On Saturday, Fox pitched well, and the bullpen survived long enough to get Cheek a pinch-hit appearance in the top of the ninth. After getting a fastball-heavy diet in each of his pinch-hit appearances in games one and two, he knew there’d be a fastball for a strike at some point. On 1-0, he didn’t miss it, and Johnson finished off the ninth for the 4-2 win and the sweep.

“I am so proud of Chase Cheek, I'm so happy for him,” head coach Chris Pollard said. “Everything he's meant to this program—the leadership, everything he's persevered through.

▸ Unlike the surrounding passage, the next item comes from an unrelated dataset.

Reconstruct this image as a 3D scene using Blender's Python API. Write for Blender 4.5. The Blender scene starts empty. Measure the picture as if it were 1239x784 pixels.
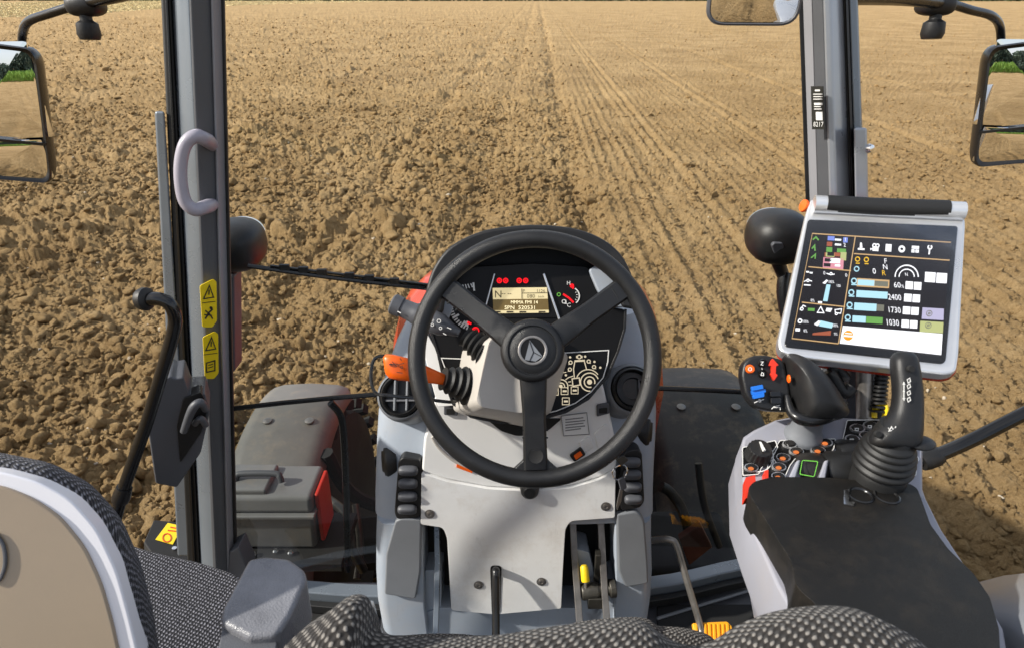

Man, there was nobody else that I would rather have to have a moment like that.”

If the late-season comeback hasn’t been storybook enough for Duke, a team who used a similar run in 2019 to go all the way to the Super Regionals against Vanderbilt, the names and faces leading this surge makes it almost trite and contrived:

  • Johnson, who gave up the walk-off grand slam on the second game of the season, is the team’s best pitcher, an All-ACC-level closer since late March and has thrown the third-most innings on the team
  • The team leader in innings pitched is Carey, who had an ERA hovering around six before making a mechanical adjustment last month and looking like a frontline starter.
  • Peter Matt and Schreck , the team’s everyday corner outfielders, were most of the offense through Duke's disappointing start. Matt is setting career-highs across the board after transferring from Penn, and Schreck, owner of a sub-Mendoza-Line batting average coming into the season, ranks sixth in the ACC in OPS and fifth in home runs.
  • Shortstop Ethan Murray and catcher Michael Rothenberg, two of the team’s core two-way superstars, have raised their respective batting averages from .264 and .222 to .298 and .243 since April 13.
  • Freshman Luke Fox has allowed four earned runs in 23.1 innings, good for a 1.56 ERA to go along with 36 strikeouts, all while stretching out and securing the Sunday starter role.
  • Crabtree, a senior, owned a sub-.400 career slugging percentage (SLG) over the past two seasons. With over half his hits going for extra bases, he’s raised his career SLG to over .500.

And if all that wasn’t enough, the regular season was capped off by Cheek’s home run. Cheek, who tore his ACL and meniscus after his breakout junior season, couldn't have picked a more clutch time for his first home run of the year. 

“He'll remember that at-bat for the rest of his life,” Pollard said.